Conan rocks Spokane

For some weird reason, I always feel like I kind of know Conan O’Brien. When I lived in Boston, I used to play basketball at theBrookline High School gym, where he went to school. I’m told his wife Liza used to work at Seattle Weekly, where I started out. And on and off for 17 years, Conan used to drop by my house late at night.

By the looks of things inside the INB Center in Spokane on Friday night — two days before Coco’s 47th birthday — a lot of people feel like they kind of know Conan. He just has that effect on people.

As for the show, this was not only one of the best shows I’ve ever seen at the INB (and I have seen everything from Phish to Jerry Lewis in Damn Yankees there), if it was an episode, it would have been one of Conan’s best ever.

Flat-out, gut-busting hilarious.

But there’s more going on here than laughs. Conan started on the small screen, and once banished became a cause championed via the Internet. You could tell these were his peeps, as many furiously texted the scene to friends prior to the show starting. But this story arc ends up not by gazing into yet another screen punctuated by word fragments, but by going out and hanging out with 2,800 of your friends and neighbors. Yeah, Conan’s putting the old-school meaning of “social” in social media.

I guess I was trying to take this whole experience someplace profound and culturally significant, but then they brought out the masturbating bear. (To skirt fuzzy intellectual property issues, they gave him a panda head so he could legally get down to his dirty business.)—-

Great Falls native Reggie Watts kicked the evening off and lit a fire under the crowd. Next came the band, with the La Bamba-led horn section running through the audience, pumping up the volume. Then came Conan, introduced in the first of a handful of classic videos shown on the screen behind the band. “Mommy! Daddy smells like pee!” gives you a glimpse at the plot line.

After his monologue delivered in a Steven Gray Gonzaga jersey (“Why don’t they call them the Gons’?” Conan wondered. “Who got to decide?”), the show was off and running. In fact, it was humming at such a high level — Triumph the Insult Comic Dog (who gave a shout out to Nadine Woodward), Andy Richter’s fake ad for Dick’s Hamburgers (“With prices even the homeless can afford!”), a visit from a kitty-killing exec from some TV network — that the audience was actually a little worn out about 45 minutes in. But some choice scenes from Walker, Texas Ranger left most of us doubled over in laughter. (“Walker just told me I have AIDS,” says the cute-as-a-button 10-year-old in the clip. How that is funny is, in a nutshell, the genius of Conan.)

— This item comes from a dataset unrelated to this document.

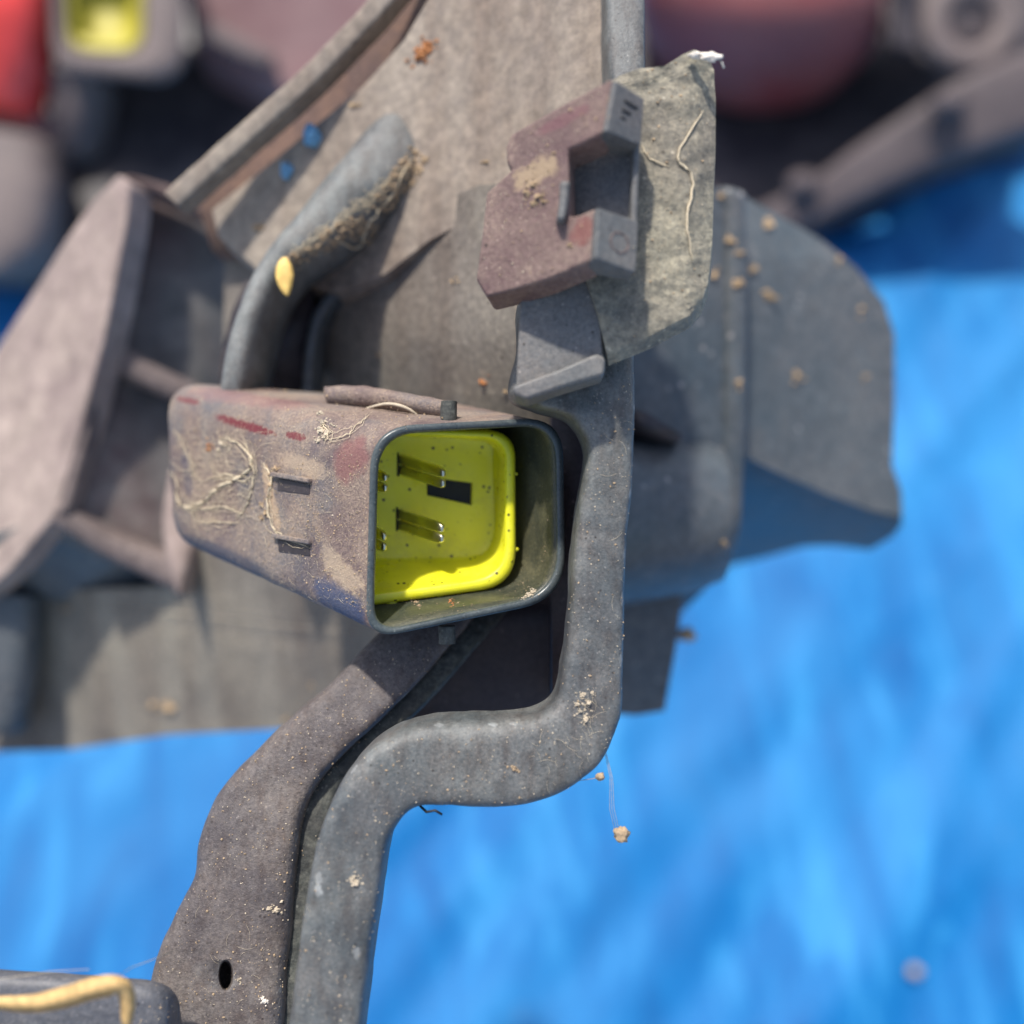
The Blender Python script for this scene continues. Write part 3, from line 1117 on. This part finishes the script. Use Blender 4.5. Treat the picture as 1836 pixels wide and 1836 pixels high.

Most surprising is how much the show picked up where Conan’s last night with NBC left off — with his guitar. Conan likey being a rock star, and he led the band numerous times, in a rendition of “My Own Show Again” (to the tune of “On The Road Again”) and finally with “I Will Survive” (instead of “go on now go / walkout the door” it was “go on now go / get your freckled, Irish ass out the door.”)

Final image I will remember: Conan with his guitar in about aisle L of the main floor, high-fivin’ other pasty white guys and strumming his guitar — livin’ the dream, man.

The guy’s karma is a thing of beauty — choosing the legacy of Ted Turner over Rupert Murdoch’s; forging a connection with fans that can only be described as, well, real; and, most important of all, allowing a certain furry friend to continue to pleasure us all.